For each immediate value we have:

• (a) Values in [0, 0x7fff_ffff] can be encoded with (1), (2) and (3).
• (b) Values in [0x8000_0000, 0xffff_ffff] can be encoded with (1) and (2).
• (c) Values in [0x1_0000_0000, 0xffff_ffff_7fff_ffff] can be encoded with (2)
• (d) Values in [0xffff_ffff_8000_0000, 0xffff_ffff_ffff_ffff] can be encoded with (2) and (3).

All the cases but the third have at least two possible encoding.
The assembler picks up the shortest one usually if more than one encoding is available but that's not always the case.

For GAS:
movabs[q] always correspond to (2).
mov[q] corresponds to (3) for the cases (a) and (d), to (2) for the other cases.
It never generate (1) for a move to a 64-bit register.

To make it pick up (1) we have to use mov[l] $0xffffffff, %edi which is equivalent (I believe GAS won't convert a move to a 64-bit register to one to its lower 32-bit register even when this is equivalent).

---

In the 16/32-bit era distinguishing between (1) and (3) was not considered really important (yet in GAS it's possible to pick one specific form) since it was not a sign-extend operation but an artefact of the original encoding in the 8086.

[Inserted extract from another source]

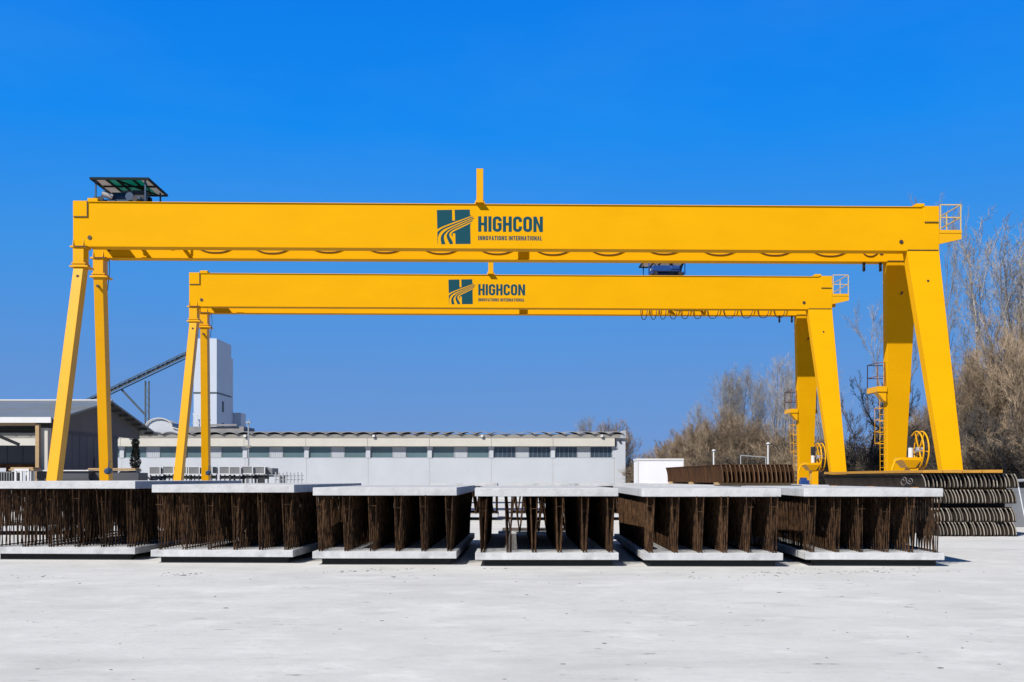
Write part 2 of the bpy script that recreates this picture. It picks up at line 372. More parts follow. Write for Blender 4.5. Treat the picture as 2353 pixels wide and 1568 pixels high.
# ------------------------------------------------------------------ gantry crane
HL = 17.93; ZB = 11.14; ZT = 12.96; GW = .55; Y2 = 2.30
def make_crane(label, loc, rz, logo, festoon):
    c = thing('gantry_crane', label, 'gantry crane', loc, rz, 'gantry cranes spanning the yard')
    Y = M['yellow']
    for k, y0 in enumerate((0, Y2)):
        g = MB(); g.box(-HL, HL, y0, y0+GW, ZB, ZT-.03)
        g.box(-17.3, HL-.75, y0-.05, y0+GW+.05, ZT-.03, ZT)                       # top flange
        g.box(-HL+.6, HL-1.35, y0-.035, y0+GW+.035, ZB-.035, ZB)                  # bottom flange
        g.box(-HL, -17.36, y0-.012, y0+GW+.012, 12.34, ZT+.03)                    # end plates
        g.box(HL-.62, HL, y0-.012, y0+GW+.012, 12.32, ZT+.03)
        g.box(-17.34, -16.92, y0-.02, y0+GW+.02, ZT+.002, ZT+.14)
        g.box(HL-.98, HL-.62, y0-.02, y0+GW+.02, ZT+.002, ZT+.13)
        go = g.obj('main_girder', M['yellowmatte'], c, bevel=.012)
        def bolt_line(x, y, z, n, step, vert=False):
            "a seam with a row of bolt heads: one toothed strip"
            pts = []
            for i in range(n):
                t0, t1 = i*step, i*step + step*.6
                pts += [(t0, -.006), (t0, -.022), (t1, -.022), (t1, -.006)]
            up = [(p, -q) for p, q in reversed(pts)]
            poly = pts + up
            pp = [(x+q, y, z+p) if vert else (x+p, y, z+q) for p, q in poly]
            MB().prism(pp, (0, .026, 0)).obj('bolt_row', M['bolt'], go)
        bolt_line(-HL+.04, y0-.04, 12.33, 8, .075); bolt_line(-17.34, y0-.04, 12.38, 9, .065, True)
        bolt_line(HL-.62, y0-.04, 12.31, 8, .075); bolt_line(HL-1.33, y0-.027, ZB, 17, .077); bolt_line(-HL+.05, y0-.09, 11.11, 8, .065)
        for xx in (-17.25, HL-1.6): MB().cyl((xx, y0-.025, 11.48), (xx, y0-.001, 11.48), .085, 18).obj('inspection_port', M['bolt'], go)
        r = MB().box(-16.8, HL-1.1, y0+.24, y0+.31, ZT+.001, ZT+.055); r.obj('trolley_rail', M['galv'], go)
        if k == 0:
            t = MB(); xL, zL, ku = logo; yy = -.004
            # emblem and words painted on the girder face
            px = lambda X: xL + X*.0650*ku; pz = lambda Z: zL - Z*.0650*ku
            for poly in EMBLEM: t.poly([(px(a), yy, pz(b)) for a, b in poly])
            text(t, 'HIGHCON', px(1640), px(3930), pz(955), pz(408), yy, .185, .075)
            text(t, 'INNOVATIONS INTERNATIONAL', px(1640), px(3900), pz(1255), pz(1098), yy, .20, .11)
            t.obj('lettering', M['teal'], go, fix=False)
    # ties between the girders
    for s in (-1, 1):
        MB().box(s*HL - (.0 if s < 0 else .5), s*HL + (.5 if s < 0 else .0), GW+.002, Y2-.002, 12.2, 12.86).obj('end_tie_beam', Y, c, bevel=.01)
    # hinged legs (slim) on the near-side track
    for y0, yb in ((0, -1.95), (Y2, Y2+2.0)):
        hd = MB(); x0, x1 = -HL-.02, -HL+.47
        hd.box(x0+.02, x1-.03, y0-.02, y0+.57, 10.46, ZB-.07); hd.box(x0-.09, x1+.05, y0-.06, y0+.62, ZB-.07, ZB-.001)
        hd.box(x0-.04, x1+.04, y0-.03, y0+.58, 10.40, 10.46); hd.box(x0-.10, x1+.16, y0-.09, y0+.66, 10.26, 10.33)
        hd.box(x0-.02, x1+.02, y0, y0+.54, 10.33, 10.40)
        for gx in (x0+.02, x1-.06): hd.prism([(gx, y0-.002, ZB+.001), (gx, y0-.06, ZB+.001), (gx, y0-.002, ZB+.30)], (.035, 0, 0))
        ho = hd.obj('leg_head', Y, c, bevel=.01)
        lg = MB(); a = .20; d = .29
        tx, ty = -HL+.225, y0+.27; bx, by = -HL-.18, yb+.25
        lg.hexa([(bx-a-.01, by-d, .9), (bx+a+.01, by-d, .9), (bx+a+.01, by+d, .9), (bx-a-.01, by+d, .9)],
                [(tx-a, ty-d, 10.26), (tx+a, ty-d, 10.26), (tx+a, ty+d, 10.26), (tx-a, ty+d, 10.26)])
        lo = lg.obj('hinged_leg', Y, c, bevel=.012)
        MB().cyl((tx, ty-.385, 9.88), (tx, ty-.25, 9.88), .06, 12).obj('pin_hole', M['bolt'], lo)
    mo = MB(); mx = -HL+.10; my = Y2+1.62
    mo.cyl((mx, my-.16, 1.93), (mx, my+.18, 1.93), .14, 18); mo.cyl((mx, my-.22, 1.93), (mx, my-.161, 1.93), .10, 14); mo.tube([(mx, my, 2.06), (mx+.03, my, 2.28), (mx+.12, my, 2.40)], .025, 6)
    mo.obj('brake_motor', M['dblue'], c, bevel=.01)
    # rigid legs (broad, tapering downwards)
    for y0, yb in ((0, -2.05), (Y2, Y2+2.1)):
        lg = MB(); D = .50
        lg.hexa([(17.40, yb, .9), (18.16, yb, .9), (18.16, yb+D, .9), (17.40, yb+D, .9)],
                [(16.57, y0, ZB-.002), (HL, y0, ZB-.002), (HL, y0+D, ZB-.002), (16.57, y0+D, ZB-.002)])
        lo = lg.obj('rigid_leg', M['yellowmatte'], c, bevel=.012)
        f = .13; yy = y0 + (yb-y0)*f
        MB().cyl((17.35, yy-.02, ZB-1.33), (17.35, yy+.02, ZB-1.33), .05, 12).box(17.25, 17.37, yy-.01, yy+.02, ZB-1.42, ZB-1.39).obj('lifting_lug', M['bolt'], lo)
    # sill beams with bogies and wheels
    for xs in (-HL-.18, 17.78):
        sb = MB().box(xs-.28, xs+.28, -2.9, Y2+3.0, .42, .9); so_ = sb.obj('sill_beam', Y, c, bevel=.02)
        for yy in (-2.6, Y2+2.7):
            MB().cyl((xs-.09, yy, .26), (xs+.09, yy, .26), .25, 24).obj('travel_wheel', M['black'], so_)
            MB().box(xs-.33, xs-.10, yy-.4, yy+.4, .2, .418).box(xs+.10, xs+.33, yy-.4, yy+.4, .2, .418).obj('bogie', M['yellow'], so_)
    # end platform with railing beside the girder end
    pf = MB()
    pf.box(HL+.002, HL+.95, -.02, Y2+GW, 11.86, 11.99)
    for yy in (0, Y2): pf.prism([(HL+.002, yy, 11.86), (HL+.95, yy, 11.86), (HL+.95, yy, 11.62), (HL+.002, yy, 11.40)], (0, .08, 0))
    po = pf.obj('end_platform', Y, c)
    rl = MB(); x0, x1, y0, y1 = HL+.06, HL+.92, .02, Y2+GW-.03
    for p in ((x0, y0), (x1, y0), (x1, (y0+y1)/2), (x1, y1), (x0, y1)): rl.box(p[0]-.02, p[0]+.02, p[1]-.02, p[1]+.02, 11.99, 13.07)
    for z in (12.52, 13.05):
        rl.bar((x0, y0, z), (x1, y0, z), .04); rl.bar((x1, y0, z), (x1, y1, z), .04); rl.bar((x0, y1, z), (x1, y1, z), .04)
    rl.obj('railing', mat_rail, po)
    # mast on the girder
    m_ = MB(); m_.box(-1.40, -1.12, .02, .28, ZT+.002, 14.43)
    m_.prism([(-1.40, .05, ZT+.001), (-1.50, .05, ZT+.001), (-1.40, .05, ZT+.22)], (0, .2, 0))
    m_.prism([(-1.12, .05, ZT+.001), (-1.02, .05, ZT+.001), (-1.12, .05, ZT+.22)], (0, .2, 0))
    m_.box(-1.44, -1.08, -.24, .1, ZT+.003, ZT+.03)
    m_.obj('mast', Y, c, bevel=.01)
    # festoon cable: rail and hanging loops
    MB().box(-15.5, 16.2, Y2-.22, Y2-.14, ZB+.80, ZB+.88).obj('festoon_rail', M['galv'], c)
    for a, b, sag, ztop, mt in festoon:
        n = 14; pts = []
        for i in range(n+1):
            u = i/n*2-1
            sh = abs(u)**2.4 if sag < 1.0 else abs(u)**2.6
            xx = (a+b)/2 + (b-a)/2*(u if sag < 1.0 else math.copysign(abs(u)**.8, u))
            pts.append((xx, Y2-(.032 if sag < 1 else .16), ztop - sag*(1-sh)))
        MB().tube(pts, .022, 6).obj('festoon_cable', M[mt], c, smooth=True)
    # hanging end stops under the girder by the rigid leg
    for xx in (15.62, 16.35): MB().box(xx-.04, xx+.04, Y2+.1, Y2+.25, ZB-.42, ZB-.036).obj('end_stop', M['black'], c)
    # drop cable at the hinged side
    MB().tube([(-HL+.62, Y2+.2, ZB-.04), (-HL+.70, Y2+.05, ZB-.6), (-HL+.62, Y2+.1, ZB-1.1), (-HL+.55, Y2+.2, ZB-1.4)], .016, 5).obj('drop_cable', M['black'], c)
    # ladder, landing and cage on the rear rigid leg
    la = MB(); fz = lambda z: (ZB - z)/(ZB - .9)
    def legx(z): return 16.57 + (17.40-16.57)*fz(z)
    def legy(z): return Y2 + 2.1*fz(z) + .25
    for dx in (-.26, .04):
        la.bar((legx(.9)+dx, legy(.9), .95), (legx(5.6)+dx, legy(5.6), 5.6), .02)
    z = 1.2
    while z < 5.5:
        la.bar((legx(z)-.26, legy(z), z), (legx(z)+.04, legy(z), z), .018); z += .3
    for z in (3.2, 3.73, 4.26, 4.8):
        la.tube([(legx(z)-.27, legy(z), z+.05), (legx(z)-.33, legy(z)+.45, z), (legx(z)-.12, legy(z)+.62, z), (legx(z)+.08, legy(z)+.45, z), (legx(z)+.05, legy(z), z+.05)], .016, 5)
    la.bar((legx(3.2)-.33, legy(3.2)+.45, 3.2), (legx(4.8)-.33, legy(4.8)+.45, 4.8), .016)
    la.obj('ladder', Y, c)
    ld = MB(); yl = legy(5.6)+.26; xl = legx(5.6)
    ld.box(xl-.47, xl+1.28, yl, yl+.8, 5.50, 5.74); ld.box(xl-.47, xl-.03, yl-.55, yl-.002, 5.50, 5.74)
    ld.prism([(xl-.47, yl-.5, 5.499), (xl-.04, yl-.5, 5.499), (xl-.04, yl-.5, 5.05), (xl-.16, yl-.5, 5.12)], (0, .5, 0))
    lo = ld.obj('landing', Y, c)
    rr = MB()
    for p in ((xl-.45, yl-.5), (xl-.45, yl+.78), (xl+1.25, yl+.02), (xl+1.25, yl+.78), (xl-.12, yl-.5)):
        rr.box(p[0]-.017, p[0]+.017, p[1]-.017, p[1]+.017, 5.74, 6.82)
    for z in (6.2, 6.8):
        rr.bar((xl-.45, yl-.5, z), (xl-.12, yl-.5, z), .032); rr.bar((xl-.45, yl-.5, z), (xl-.45, yl+.78, z), .032)
        rr.bar((xl-.45, yl+.78, z), (xl+1.25, yl+.78, z), .032); rr.bar((xl+1.25, yl+.02, z), (xl+1.25, yl+.78, z), .032)
    rr.obj('railing', M['brownrail'], lo)
    # cable reel between the rigid legs
    cx, cy, cz = 17.62, 1.35, 2.82
    re = MB()
    for dx in (-.11, .11): re.ring((cx+dx, cy, cz), (1, 0, 0), .80, .035, 44, 6)
    ro = re.obj('cable_reel', Y, c, smooth=True)
    sp = MB()
    for i in range(10):
        th = 2*math.pi*i/10 + .1
        sp.bar((cx, cy, cz), (cx+(.1 if i % 2 else -.1), cy+.8*math.cos(th), cz+.8*math.sin(th)), .04)
    sp.obj('spoke', Y, ro)
    MB().cyl((cx-.16, cy, cz), (cx+.16, cy, cz), .13, 20).obj('hub', M['galv'], ro, smooth=False)
    dm = MB().cyl((cx-.38, cy-.05, cz+.12), (cx-.38, cy-.05, cz+.60), .13, 18); dm.box(cx-.47, cx-.29, cy-.19, cy-.12, cz+.2, cz+.5)
    dm.obj('reel_motor', M['black'], c)
    MB().cyl((cx-.38, cy-.05, cz-.38), (cx-.38, cy-.05, cz+.119), .105, 18).obj('reel_gearbox', M['white'], c)
    bx = MB(); bx.hexa([(16.98, .95, 2.06), (17.30, .95, 2.06), (17.30, 1.75, 2.06), (16.98, 1.75, 2.06)],
                       [(16.72, .8, 2.38), (17.50, .8, 2.38), (17.50, 1.85, 2.38), (16.72, 1.85, 2.38)])
    bx.box(16.72, 17.50, .8, 1.85, 2.381, 2.50); bx.box(17.1, 17.45, 1.0, 1.6, .9, 2.058)
    bx.tube([(16.74, 1.0, 2.44), (16.45, 1.0, 2.36), (16.32, 1.0, 2.0), (16.28, 1.0, 1.2)], .05, 8)
    bx.obj('slip_ring_cabinet', Y, c)
    MB().box(16.42, 16.95, 1.0, 1.6, .95, 1.5).cyl((16.5, 1.3, 1.5), (16.86, 1.3, 1.5), .16, 14).obj('travel_motor', M['blue'], c, bevel=.02)
    return c
mat_rail = mat('pale_yellow_railing', (.80, .55, .16), .5, .06, 5)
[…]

The mov instruction was never split into two forms to account for (1) and (3), instead a single mov was being used with the assembler almost always picking (1) over (3).

With the new 64-bit registers having 64-bit immediates would make the code far too sparse (and would easily violate the current maximum instruction length of 16 bytes) so it was not worth it to extend (1) to always take 64-bit immediate.
Instead (1) still have 32-bit immediate and zero-extends (to break any false data dependency) and (2) was introduced for the rare case where a 64-bit immediate operand is actually needed.
Taking the chance, (3) was also changed to still take a 32-bit immediate but to also sign-extend it.
(1) and (3) should suffice for the most common immediates (like 1 or -1).

However the difference between (1)/(3) and (2) is deeper than the past difference between (1) and (3) because while (1) and (3) both have an operand of the same size, 32-bit, (3) has a 64-bit immediate operand.

Why would one want an artificially lengthened instruction?
As described in the linked answer, one use case could be padding so that the top of the next loop is at a multiple of 16/32 bytes, without needing any NOP instructions.
This sacrifices code density (more space in the instruction cache) and decode efficiency outside the loop for better front-end efficiency for each loop iteration. But longer instructions are still generally cheaper for the front-end than having to decode some NOPs as well.

Another, and more frequent, use case is when one only need to generate a machine code template.
For example in a JIT one may want to prepare the sequence of instructions to use and fill the immediates values only at runtime.
In that case using (2) will greatly simplify the handling since there is always enough room for all the possible values.

Another case is for some patching functionality, in a debug version of a software specific calls could be made indirectly with an address in a register that has just been loaded with (2) so that the debugger can hijack the call easily to any new target.